Comment by roenxi
7 days ago
By both definitions of intelligence in the presentation we should be saying "how we got to AGI" in the past tense. We're already there. AI's can deal with situations they weren't prepared for in any sense that a human can. They might not do well, but they'll have a crack at it. We can trivially build systems that collect data and do a bit more offline training if that is what someone wants to see, but there doesn't really seem to be a commercial need for that right now. Similarly, AIs can whip most humans at most domains that require intelligence.
I think the debate hqas been flat-footed by the speed all this happened. We're not talking AGI any more, we're talking about how to build superintelligences hitherto unseen in nature.
According to this presentation at least, ARC-AGI-2 shows that there is a big meaningful gap in fluid intelligence between normal non-genius humans and the best models currently, which seems to indicate we are not "already there".
If there is a gap in intelligence between two humans, does that mean to you that one of them is necessarily not a general intelligence? The current crop of AIs get some of the questions right by reasoning through them. That means they are already intelligent in the way ARC-AGI-2 measures intelligence. They just aren't very capable ones.

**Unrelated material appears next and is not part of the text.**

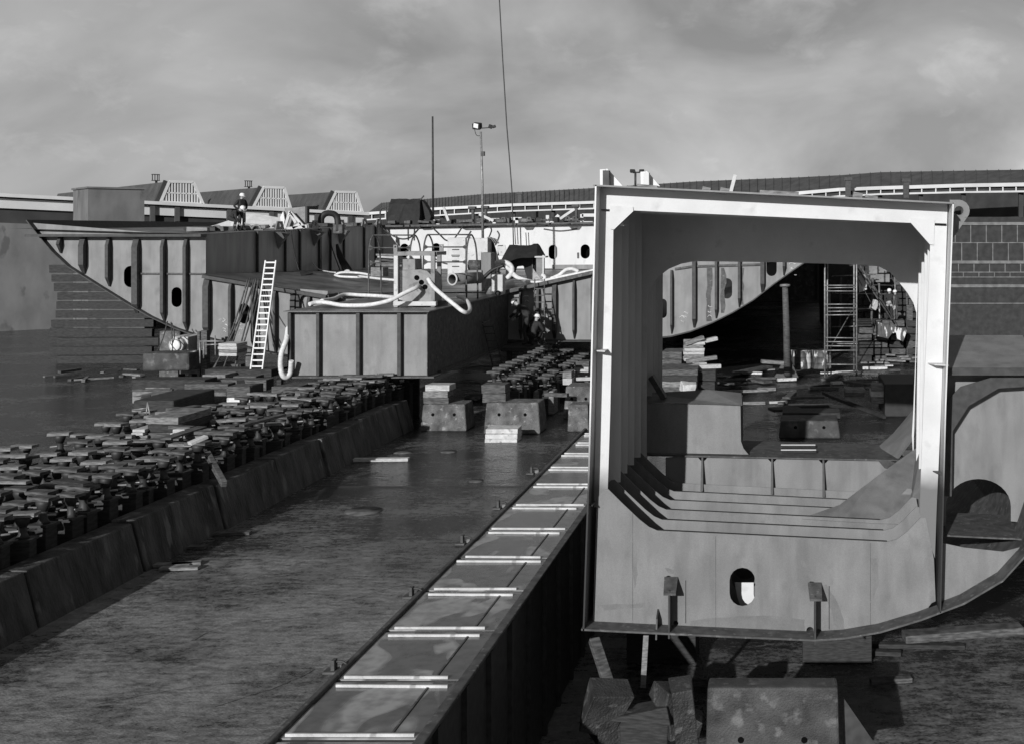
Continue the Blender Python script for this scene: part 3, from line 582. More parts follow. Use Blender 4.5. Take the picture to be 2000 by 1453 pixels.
# side frames behind the front ring
xl0, xl1, xr0, xr1 = PX(1170, D0), PX(1198, D0), PX(1812, D0), PX(1846, D0)
for i in range(1, 11):
    if i == 5: continue
    Y = D0 + i * SP; 
    ztop = zc(7.3)
    xi = PX(1199 + 13 * i, Y) if i < 6 else PX(1268 + 5 * (i - 5), Y); xo = PX(1813 - 5.5 * i, Y)
    b = MB(); b.flat([(xl0 + .02, zc(.6)), (xi, zc(.6)), (xi + .03, ztop), (xl0 + .06, ztop + .2)], Y, .02); b.build('side_frame', 'inner', hs)
    if i < 5: b = MB(); b.flat([(xo - .02, zc(.5)), (xo + .05, ztop - .25), (xr1, ztop - .25), (xr1 - .05, zc(.5))], Y, .02); b.build('side_frame', 'white', hs)
    if i not in (5,):
        b = MB(); b.flat([(xl0 + .08, zc(7.25)), (xr1 - .02, zc(6.95)), (xr1 - .02, zc(7.4)), (xl0 + .08, zc(7.72))], Y + .003, .02); b.build('deck_beam', 'inner', hs)
# deep web frame with arched opening
YW = D0 + 5 * SP
sw = F / YW
def W(px, py): return (PX(px, YW), PZ(py, YW))
arch = [(1263, 905), (1263, 590), (1266, 572), (1274, 556), (1288, 540), (1306, 526), (1330, 516), (1356, 511), (1530, 513), (1690, 518), (1716, 521), (1738, 532), (1756, 552), (1772, 572), (1784, 592), (1790, 612), (1788, 700), (1784, 800), (1781, 850)]
out_w = [W(*p) for p in arch] + [(xr1 - .15, zc(.3)), (xr1, zc(7.25)), (xl0 + .07, zc(7.6)), (xl0 + .02, zc(-.4))]
b = MB(); b.flat(out_w, YW, .03); b.build('web_frame', 'white', hs)
# inner bottom behind the floors
YB = YW + .15
def Bq(px, py, Y): return P(px, py, Y)
b = MB(); b.plate([(1300, 893), (1345, 890), (1500, 893), (1640, 898), (1714, 898), (1728, 914), (1760, 920), (1740, 985), (1300, 962)], YB, .03); b.build('rear_floor', 'primer', hs)
for (px, ya, yb, sl) in ((1372, 892, 954, 5), (1508, 894, 960, 1), (1608, 897, 965, 5)):
    b = MB(); x = PX(px, YB); za, zb = PZ(ya, YB), PZ(yb, YB)
    b.add([(x - .02, YB - .015, za), (x + .02, YB - .015, za), (x + .02, YB - .05, za), (x - .02, YB - .05, za), (x - .02, YB - .015, zb), (x + .02, YB - .015, zb), (x + .03, YB - .26, zb), (x - .03, YB - .26, zb)],
          [(0, 1, 2, 3), (7, 6, 5, 4), (0, 4, 5, 1), (1, 5, 6, 2), (2, 6, 7, 3), (3, 7, 4, 0)]); b.build('stiffener', 'edge', hs)
for (px, py) in ((1372, 893), (1508, 895), (1608, 898)):                          # rounded scallops at the stiffener heads
    b = MB(); b.plate([(px - 9, py - 1), (px + 10, py - 1), (px + 6, py + 4), (px + 1, py + 8), (px - 3, py + 6), (px - 7, py + 2)], YB - .012, .008); b.build('scallop_hole', 'hole', hs)
zt = PZ(893, YB)
b = MB(); b.poly([(PX(1262, YB), YB - .08), (PX(1772, YB), YB - .08), (PX(1740, YB + 1.85), YB + 1.85), (PX(1400, YB + 1.85), YB + 2.0), (PX(1262, YB), YB + 1.93)], [], lambda u, v, w_: Vector((u, v, zt - .02 * (u + .8) + w_)), .03); b.build('inner_bottom_plate', 'rust', hs)
for yy in (YB + .36, YB + 1.0):                                       # two drain slots with bright lips
    b = MB(); b.box(PX(1525, YB) , PX(1595, YB), yy, yy + .12, zt + .05, zt + .075); b.build('drain_slot', 'dark', hs)
    b = MB(); b.box(PX(1525, YB), PX(1595, YB), yy + .13, yy + .17, zt + .05, zt + .09); b.build('slot_lip', 'white', hs)
# centre girder box left of the inner bottom
b = MB()
b.flat([(PX(1262, YB + .05), PZ(884, YB)), (PX(1462, YB + .05), PZ(888, YB)), (PX(1452, YB), PZ(876, YB)), (PX(1447, YB), PZ(862, YB)), (PX(1446, YB), PZ(792, YB)), (PX(1262, YB), PZ(788, YB))], YB + .05, .03)
b.build('girder_face', 'primer', hs)
b = MB(); zq = PZ(790, YB); ze = PZ(776, YB + .96)
b.add([(PX(1262, YB), YB + .0, zq + .06), (PX(1450, YB), YB + .0, zq - .02), (PX(1448, YB + 1.05), YB + 1.05, zq + .12), (PX(1385, YB + 1.05), YB + 1.05, zq + .2), (PX(1262, YB + 1.05), YB + 1.05, zq + .12)], [(0, 1, 2, 3, 4)]); b.build('girder_top', 'primer', hs)
b = MB(); b.box(PX(1446, YB) - .03, PX(1446, YB), YB + .08, YB + 1.77, PZ(880, YB), zq - .03); b.build('girder_side', 'edge', hs)
b = MB(); b.beam(P(1272, 735, YW + .64), P(1298, 778, YW + .64), .35, .12); b.build('knee_bracket', 'edge', hs)
# sloping hopper plate on the right
b = MB()
Lp = [P(1566, 1013, D0 + 2 * SP - .03), P(1640, 1018, D0 + 2 * SP - .03), P(1712, 1022, D0 + 2 * SP - .03), P(1772, 1024, D0 + 2 * SP - .03), P(1798, 1002, D0 + 2 * SP - .03)]
Up = [P(1566, 1011, D0 + 2 * SP + .01), P(1640, 985, D0 + 2.7 * SP), P(1712, 930, D0 + 3.6 * SP), P(1790, 874, D0 + 4.7 * SP), P(1801, 868, D0 + 4.0 * SP)]
h = Lp + Up; b.add(h, [(i, i + 1, 6 + i, 5 + i) for i in range(4)]); b.build('hopper_plate', 'primer', hs)
for (q0, q1, q2, q3, Ya, Yb) in (((1700, 886), (1788, 806), (1792, 842), (1748, 900), YW + 1.77, YW + .24), ((1734, 858), (1783, 800), (1790, 812), (1742, 862), YW + 2.9, YW + 1.93)):
    b = MB(); v = [P(*q0, Ya), P(*q1, Ya), P(*q2, Yb), P(*q3, Yb)]; b.add(v + [x_ + Vector((.02, .03, -.04)) for x_ in v], [(0, 1, 2, 3), (7, 6, 5, 4)] + [(i, (i + 1) % 4, 4 + (i + 1) % 4, 4 + i) for i in range(4)]); b.build('hopper_bracket', 'primer', hs)
# triangular fins standing on the deck, lifting eye at the right corner
for (px, Y) in ((1181, 22.9), (1259, 25.1)):
    x0 = PX(px, Y); zb = PZ(362 if px < 1200 else 360, Y) - .05; hh = 34 / F * Y if px < 1200 else 27 / F * Y; wd = 38 / F * Y if px < 1200 else 30 / F * Y
    b = MB(); b.flat([(x0, zb), (x0 - .03, zb + hh), (x0 + .05, zb + hh + .03), (x0 + wd, zb)], Y, .06); b.beam((x0, Y - .22, zb), (x0 - .02, Y - .12, zb + hh), .1, .06, (0, 1, 0)); b.build('deck_fin', 'inner', hs)
    b = MB(); b.box(x0 + .0, x0 + .12, Y - .25, Y - .06, zb, zb + hh * .95); b.build('fin_flange', 'edge' if px < 1200 else 'white', hs)
b = MB(); c = P(1871, 412, D0 + .5)
b.flat([(c.x - .16, c.z + .21), (c.x + .04, c.z + .21)] + [(c.x + .02 + .21 * math.cos(a), c.z + .21 * math.sin(a)) for a in (1.2, .8, .4, 0, -.4, -.8)] + [(c.x - .16, c.z - .64)], D0 + .5, .06,
       [[(c.x + .02 +   .09 * math.cos(a), c.z + .09 * math.sin(a)) for a in [-k * math.pi / 6 for k in range(12)]]]); b.build('lifting_eye', 'grey', hs)
# wing side of the section, right of the bulkhead
b = MB(); b.flat([ring(1836, 1060), ring(1884, 1070), ring(1960, 1078), ring(2030, 1060), ring(2040, 985), ring(2010, 1075), ring(1960, 1125), ring(1884, 1170), ring(1836, 1190)], D0 + .05, .025); b.build('wing_floor', 'primer', hs)
op = [(1992, 1040)] + [(1926 + 66 * math.cos(a), 1010 - 56 * math.sin(a)) for a in [k * math.pi / 16 for k in range(17)]] + [(1860, 1050)]
b = MB(); b.flat([ring(1838, 730), ring(2046, 740), ring(2046, 1045)] + [ring(*p) for p in op] + [ring(1838, 1050)], D0 + .9, .025); b.build('wing_web', 'primer', hs)
b = MB(); b.poly([(PX(1838, D0), D0 + .2), (PX(2046, D0), D0 + .2), (PX(2046, D0), D0 + 2.1), (PX(1838, D0), D0 + 2.1)], [], lambda u, v, w_: Vector((u, v, PZ(1052, D0) - .05 * (u - 3.0) + w_)), .03); b.build('wing_stringer', 'rust', hs)
b = MB(); zz = PZ(722, D0); b.add([(PX(1842, D0), D0 + .3, zz), (PX(2046, D0), D0 + .3, zz), (PX(2046, D0), D0 + 2.4, zz + .44), (PX(1842, D0), D0 + 2.4, zz + .44)], [(0, 1, 2, 3)]); b.build('wing_stringer', 'primer', hs)
b = MB(); b.box(PX(1842, D0), PX(2046, D0), D0 + .27, D0 + .3, zz - .14, zz); b.build('stringer_edge', 'edge', hs)
b = MB(); b.flat([ring(1846, 980), ring(1846, 800), ring(1884, 762), ring(1950, 742), ring(2046, 742), ring(2046, 760), ring(1960, 765), ring(1900, 800), ring(1868, 850), ring(1866, 980)], D0 + .5, .03); b.build('wing_frame', 'edge', hs)
# debris lying on the deck top of the section
for (xa, xb, py, hgt, Y) in ((1372, 1388, 366, .1, 25), (1407, 1424, 367, .1, 25), (1484, 1560, 372, .06, 24.5), (1245, 1285, 361, .05, 24), (1666, 1684, 376, .12, 24.5), (1690, 1714, 378, .06, 24.2)):
    p0, p1 = P(xa, py, Y), P(xb, py + 2.0 * (xb - xa) / 40, Y); zd = zc(7.85) - (p0.x + 3.5) * .048; b = MB(); b.beam((p0.x, Y, zd + .07 + hgt / 2), (p1.x, Y, zd + .03 + hgt / 2), .14, hgt)
    solo(b, 'offcut', 'timber_mid', 'small timber offcut lying on the top of the tall white framed section', 'offcut', 'offcuts on top of the white framed section', .005)
b = MB(); p = P(1426, 369, 24); b.beam((p.x, 24, zc(7.7)), (p.x + .1, 24.1, zc(8.2)), .07, .05, (0, 1, 0)); solo(b, 'wooden_peg', 'batten', 'short pale stick leaning up from the top of the white framed section', 'stick')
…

If AI at least equal humans in all intellectual fields then they are super-intelligences, because there are already fields where they dominate humans so outrageously there isn't a competition (nearly all fields, these days). Before they are superintelligences there is a phase where they are just AGIs, we've been in that phase for a while now. Artificial superintelligence is very exciting, but Artificial non-super Intelligence or AGI is here with us in the present.
You can define AGI however you want I suppose, but I would consider it achieved when AI can achieve at least about median human performance on all cognitive tasks. Obviously computers are useful well before this point, but it is clearly meaningful line in the sand, useful enough to merit having a dedicated name like "AGI". Constructed tasks like ARC-AGI simply quantify what everyone can already see, which is that current models cannot be used as a drop-in replacement for humans in most cases.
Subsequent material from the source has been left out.